-- START OF SOURCE EXCERPT --

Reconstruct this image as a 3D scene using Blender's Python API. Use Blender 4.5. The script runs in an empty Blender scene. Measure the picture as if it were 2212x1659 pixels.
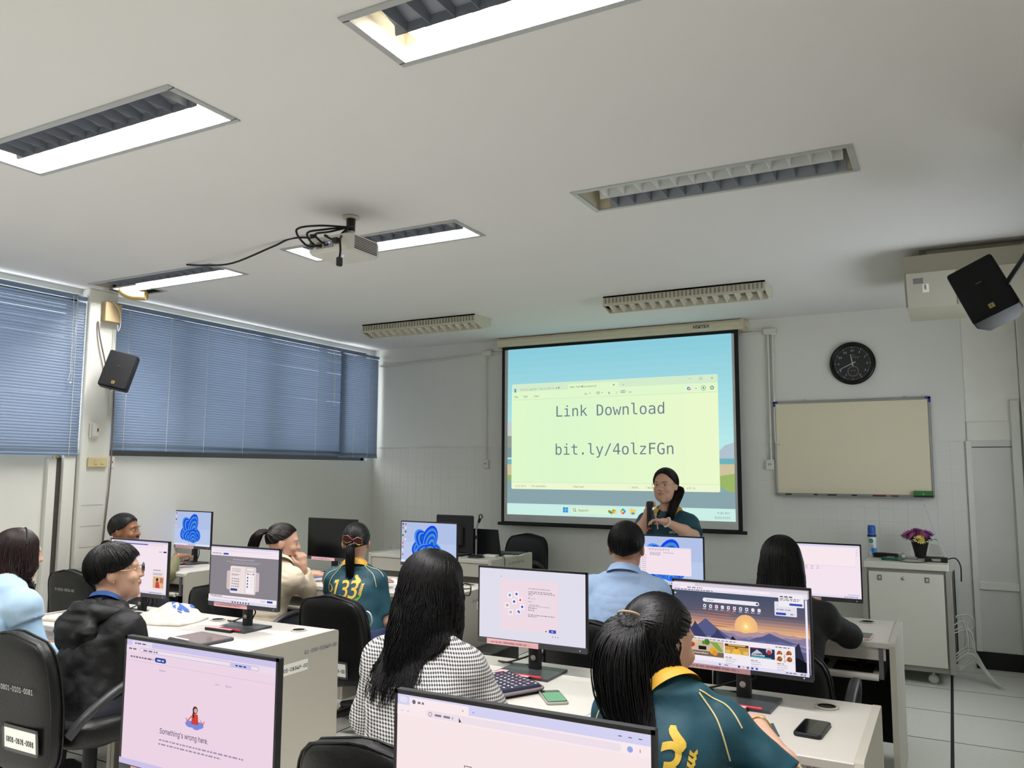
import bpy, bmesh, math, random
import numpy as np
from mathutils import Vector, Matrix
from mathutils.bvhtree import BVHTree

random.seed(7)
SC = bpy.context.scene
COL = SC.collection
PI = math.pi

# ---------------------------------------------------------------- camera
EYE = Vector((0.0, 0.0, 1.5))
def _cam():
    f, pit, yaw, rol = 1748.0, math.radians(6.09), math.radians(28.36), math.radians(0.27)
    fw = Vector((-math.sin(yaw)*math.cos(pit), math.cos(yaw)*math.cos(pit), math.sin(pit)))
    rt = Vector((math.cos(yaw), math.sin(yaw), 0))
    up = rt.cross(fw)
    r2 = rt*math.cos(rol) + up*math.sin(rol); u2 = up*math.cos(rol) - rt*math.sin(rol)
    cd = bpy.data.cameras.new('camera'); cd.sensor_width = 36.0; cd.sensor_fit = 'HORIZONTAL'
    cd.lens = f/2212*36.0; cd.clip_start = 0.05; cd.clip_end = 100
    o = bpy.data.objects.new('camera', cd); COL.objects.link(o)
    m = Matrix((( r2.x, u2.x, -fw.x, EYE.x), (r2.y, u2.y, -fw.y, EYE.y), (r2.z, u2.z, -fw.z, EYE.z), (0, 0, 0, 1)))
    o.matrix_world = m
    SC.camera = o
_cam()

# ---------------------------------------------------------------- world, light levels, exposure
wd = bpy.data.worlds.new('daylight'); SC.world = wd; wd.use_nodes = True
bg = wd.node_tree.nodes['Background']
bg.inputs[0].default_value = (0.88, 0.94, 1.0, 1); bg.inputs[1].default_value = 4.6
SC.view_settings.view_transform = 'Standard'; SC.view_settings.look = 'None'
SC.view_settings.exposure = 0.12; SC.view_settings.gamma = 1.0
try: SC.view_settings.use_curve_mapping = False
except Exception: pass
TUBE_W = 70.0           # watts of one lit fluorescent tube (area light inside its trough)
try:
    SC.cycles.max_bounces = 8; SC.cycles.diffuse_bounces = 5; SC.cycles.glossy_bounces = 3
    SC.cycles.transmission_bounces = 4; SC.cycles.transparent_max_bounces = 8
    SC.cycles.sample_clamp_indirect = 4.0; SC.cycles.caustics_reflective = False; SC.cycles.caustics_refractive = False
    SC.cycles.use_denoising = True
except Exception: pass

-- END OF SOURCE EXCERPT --

● **YOUR INSTRUCTIONS**
Extract every line of the data exactly; pictures stay out.

● **TASK SOLUTION**
Reconstruct this image as a 3D scene using Blender's Python API. Use Blender 4.5. The script runs in an empty Blender scene. Measure the picture as if it were 2212x1659 pixels.
import bpy, bmesh, math, random
import numpy as np
from mathutils import Vector, Matrix
from mathutils.bvhtree import BVHTree

random.seed(7)
SC = bpy.context.scene
COL = SC.collection
PI = math.pi

# ---------------------------------------------------------------- camera
EYE = Vector((0.0, 0.0, 1.5))
def _cam():
    f, pit, yaw, rol = 1748.0, math.radians(6.09), math.radians(28.36), math.radians(0.27)
    fw = Vector((-math.sin(yaw)*math.cos(pit), math.cos(yaw)*math.cos(pit), math.sin(pit)))
    rt = Vector((math.cos(yaw), math.sin(yaw), 0))
    up = rt.cross(fw)
    r2 = rt*math.cos(rol) + up*math.sin(rol); u2 = up*math.cos(rol) - rt*math.sin(rol)
    cd = bpy.data.cameras.new('camera'); cd.sensor_width = 36.0; cd.sensor_fit = 'HORIZONTAL'
    cd.lens = f/2212*36.0; cd.clip_start = 0.05; cd.clip_end = 100
    o = bpy.data.objects.new('camera', cd); COL.objects.link(o)
    m = Matrix((( r2.x, u2.x, -fw.x, EYE.x), (r2.y, u2.y, -fw.y, EYE.y), (r2.z, u2.z, -fw.z, EYE.z), (0, 0, 0, 1)))
    o.matrix_world = m
    SC.camera = o
_cam()

# ---------------------------------------------------------------- world, light levels, exposure
wd = bpy.data.worlds.new('daylight'); SC.world = wd; wd.use_nodes = True
bg = wd.node_tree.nodes['Background']
bg.inputs[0].default_value = (0.88, 0.94, 1.0, 1); bg.inputs[1].default_value = 4.6
SC.view_settings.view_transform = 'Standard'; SC.view_settings.look = 'None'
SC.view_settings.exposure = 0.12; SC.view_settings.gamma = 1.0
try: SC.view_settings.use_curve_mapping = False
except Exception: pass
TUBE_W = 70.0           # watts of one lit fluorescent tube (area light inside its trough)
try:
    SC.cycles.max_bounces = 8; SC.cycles.diffuse_bounces = 5; SC.cycles.glossy_bounces = 3
    SC.cycles.transmission_bounces = 4; SC.cycles.transparent_max_bounces = 8
    SC.cycles.sample_clamp_indirect = 4.0; SC.cycles.caustics_reflective = False; SC.cycles.caustics_refractive = False
    SC.cycles.use_denoising = True
except Exception: pass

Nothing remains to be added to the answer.